Friday, 20 October 2017

7.30pm, Kelso Old Parish Church, TD5 7BH

Steven Osborne Piano

Brahms

Intermezzo in C sharp minor Op 117/3

Beethoven

Piano Sonata No 30 in E major Op 109

Brahms

Intermezzo in B flat minor Op 117/2

Beethoven

Piano Sonata No 31 in A flat major Op 110

Brahms

Intermezzo in E flat major Op 117/1

Beethoven

Piano Sonata No 32 in C minor Op 111

This is a repeat of Steven Osborne's Wigmore Hall programme played on 24 March for which Andrew Clements' 4 Star Guardian review is given below.
 

 Now living in Edinburgh, Steven Osborne comes to Kelso to play the last three great sonatas by Beethoven, Nos 109,110 and 111 one of the pinnacles of his works and they are  interspersed with three  Brahms late intermezzi.

 

Seven Osborne brings an acute intelligence to everything he plays, taking works apart nte by note and phrase by phrase, and putting them back together sparkling and fresh so that the work reappears transformed in a clear new light.  There is nothing uncertain about his playing.  Everything is etched with the clarity of his intention. He travels the world playing with some of the leading conductors such as Jurowski, Ashkenazy, Ed Gardner and Andrew Litton and playing in the most important venues around the world.   He is one of Britain’s truly great musicians.

 

Steven is artist in residence with the City of Birmingham Symphony Orcherstra ,is a visiting professor at the Royal Academy of Music and was made a fellow of the the Royal Society of Edinburgh in 2014.
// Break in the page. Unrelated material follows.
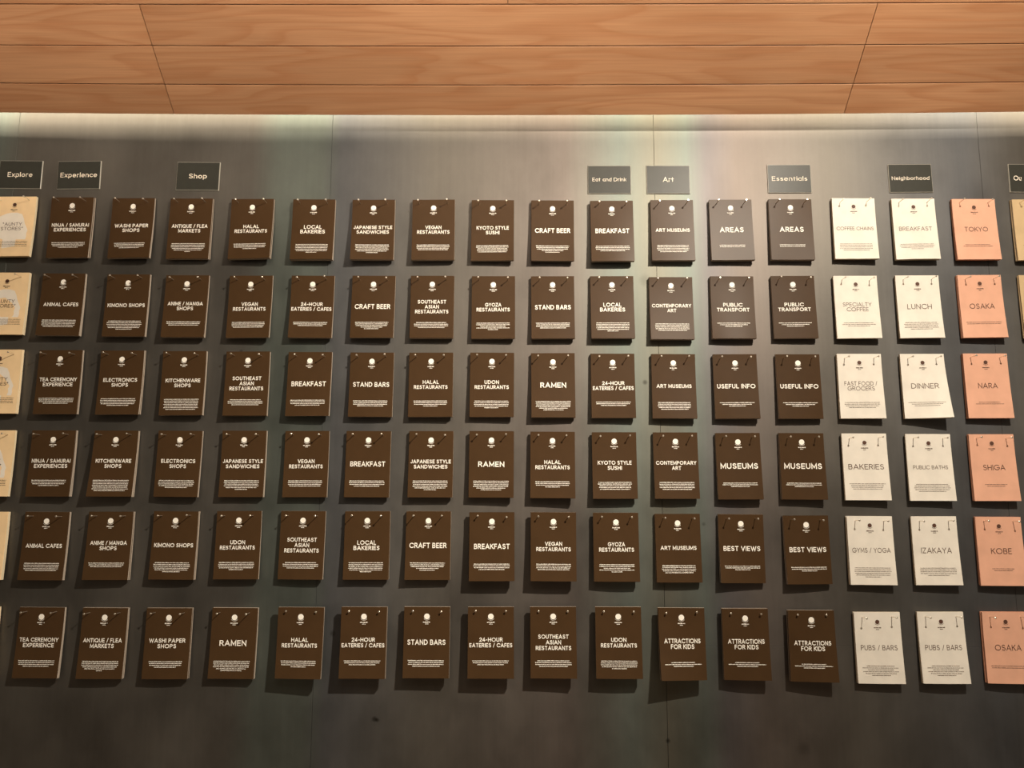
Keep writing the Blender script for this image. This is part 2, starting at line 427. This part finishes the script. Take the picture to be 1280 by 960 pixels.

Beethoven’s last three piano sonatas contain more than enough musical substance to make a satisfying programme just as as they are. But Steven Osborne added one tweak to that standard sequence, prefacing each of the sonatas with one of the intermezzos from Brahms’s Op 117 set, reversing the order of those jewel-like pieces so that the third intermezzo, in C sharp minor, came before Beethoven’s Op 109, the B flat minor second preceded Op 110, and the lullaby-like first in E flat was a prelude to the thunderous opening of Op 111. The Brahms certainly provided moments of cool reflection and contrast, though each was a fresh, seriously considered performance in its own right. But then everything in the recital conveyed the sense of thoughtfulness, without ever seeming precious or contrived. Sections of Op 109 were straightforward to the point of bluntness, alongside others spun from the most refined threads of sound. Even when ideas didn’t quite work – Osborne’s tempo for the central section of Op 110’s scherzo was a bit too reckless, for instance – they were almost always framed by others that were wonderfully successful, whether it was the simple eloquence of the roving left-hand line in the first-movement development of the same sonata, or the unfussy unfolding of the fugues in its finale. Some of Osborne’s playing was unflinchingly powerful – the close of Op 110 was shattering, the climaxes of Op 111’s set of variations ecstatically intense. But unlike Igor Levit’s late Beethoven in the same hall four nights earlier, nothing was done just for effect; this was a pianist responding to some of the greatest piano music ever written as honestly as he could.